Tuesday, Jun. 21, 2005
Twice Foiled
It started innocuously enough when Air Force General Frank Vargas Pazos, 51, chief of Ecuador's joint armed forces command, complained that he had not been informed of a practice alert at the Defense Ministry in Quito. The impetuous Vargas, who is nicknamed "Loco," quickly found himself in a quarrel with the Defense Minister, General Luis Pineiros Rivera, and the army chief, General Manuel Maria Albuja. Shots were heard inside the ministry. Pineiros promptly fired Vargas, who in turn charged Pineiros with accepting a kickback in the purchase of a plane for the national airline. Vargas also alleged that Albuja had diverted defense funds in order to build a private house.
After ordering three jet fighters under his command to buzz the capital, Vargas flew to an air base in his home province of Manabi, some 150 miles to the southwest, and began a five-day rebellion. "Better to die like a man than live like a coward," he declared. The show of air power, however, suggested to some Ecuadorans that Vargas intended to launch a military coup in their country of 8.2 million people, which has been under civilian rule since 1979.

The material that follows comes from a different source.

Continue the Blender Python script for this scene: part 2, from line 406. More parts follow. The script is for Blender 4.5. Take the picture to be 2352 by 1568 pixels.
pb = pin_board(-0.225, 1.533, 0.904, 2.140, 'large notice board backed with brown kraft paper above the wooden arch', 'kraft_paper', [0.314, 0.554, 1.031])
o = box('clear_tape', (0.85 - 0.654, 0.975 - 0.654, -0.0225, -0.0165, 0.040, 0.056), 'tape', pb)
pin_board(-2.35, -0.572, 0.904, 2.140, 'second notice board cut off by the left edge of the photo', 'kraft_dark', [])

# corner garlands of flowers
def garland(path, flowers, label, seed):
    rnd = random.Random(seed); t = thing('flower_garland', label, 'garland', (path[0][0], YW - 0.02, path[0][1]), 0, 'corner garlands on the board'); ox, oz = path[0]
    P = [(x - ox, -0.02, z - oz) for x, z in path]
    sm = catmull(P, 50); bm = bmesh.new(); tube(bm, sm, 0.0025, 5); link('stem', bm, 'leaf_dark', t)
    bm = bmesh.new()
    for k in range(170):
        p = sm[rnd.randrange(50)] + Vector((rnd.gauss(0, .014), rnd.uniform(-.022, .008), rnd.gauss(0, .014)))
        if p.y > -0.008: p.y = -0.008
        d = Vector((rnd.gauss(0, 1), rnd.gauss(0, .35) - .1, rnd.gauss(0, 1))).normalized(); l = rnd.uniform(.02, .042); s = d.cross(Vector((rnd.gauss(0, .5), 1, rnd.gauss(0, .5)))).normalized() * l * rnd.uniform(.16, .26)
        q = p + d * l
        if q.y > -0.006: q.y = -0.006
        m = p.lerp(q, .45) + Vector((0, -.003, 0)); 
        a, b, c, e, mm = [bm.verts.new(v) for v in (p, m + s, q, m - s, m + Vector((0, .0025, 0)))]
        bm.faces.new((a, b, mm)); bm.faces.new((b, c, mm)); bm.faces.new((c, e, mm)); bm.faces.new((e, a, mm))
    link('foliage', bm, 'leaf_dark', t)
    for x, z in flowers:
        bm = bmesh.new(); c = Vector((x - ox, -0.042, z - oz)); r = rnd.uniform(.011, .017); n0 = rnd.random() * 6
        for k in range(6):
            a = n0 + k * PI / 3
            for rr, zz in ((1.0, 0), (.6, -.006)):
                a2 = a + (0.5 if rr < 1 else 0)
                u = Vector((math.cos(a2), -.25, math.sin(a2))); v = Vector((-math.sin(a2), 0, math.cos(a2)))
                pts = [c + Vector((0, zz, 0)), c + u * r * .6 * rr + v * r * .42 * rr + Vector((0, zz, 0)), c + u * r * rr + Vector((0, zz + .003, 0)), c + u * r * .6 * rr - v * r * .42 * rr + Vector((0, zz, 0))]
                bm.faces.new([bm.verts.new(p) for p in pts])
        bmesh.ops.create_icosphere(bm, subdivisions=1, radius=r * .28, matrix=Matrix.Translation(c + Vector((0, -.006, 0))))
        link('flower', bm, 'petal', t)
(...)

President Leon Febres Cordero ordered the renegade officer to surrender, then went on television to deliver an ultimatum: either Vargas surrender or government troops would move in. The President later sent a personal secretary to negotiate with Vargas. While the three-hour meeting was in progress, the Defense Ministry announced that Pineiros and Albuja had resigned.
An ecstatic Vargas promptly flew to the port city of Guayaquil. Said he: "I am at your orders, Mr. President." The general was placed in custody and then held at the Mariscal Sucre Air Base outside the capital. The government, meanwhile, was vague about whether Pineiros and Albuja had actually left their posts. That prompted sympathetic officers at the air base to free Vargas, who declared that he had been double-crossed by the President. Thus began a second rebellion. Vargas threatened to march on the presidential palace. Before a cheering audience of 600 supporters outside the air base, he boasted, "I am going to fight against this tyrant."
Febres Cordero responded by declaring a national state of emergency. Officials closed the Quito airport and ordered four local radio stations off the air. On Friday, elite government troops led by tanks stormed the air base. Air force troops loyal to Vargas were overwhelmed in a brief but fierce midday battle. The cost: four dead and nine wounded. Some 400 rebels were rounded up and confined to an army compound. "Loco" Vargas, his private rebellion quashed once and for all, was again taken into custody and imprisoned at an unnamed army base.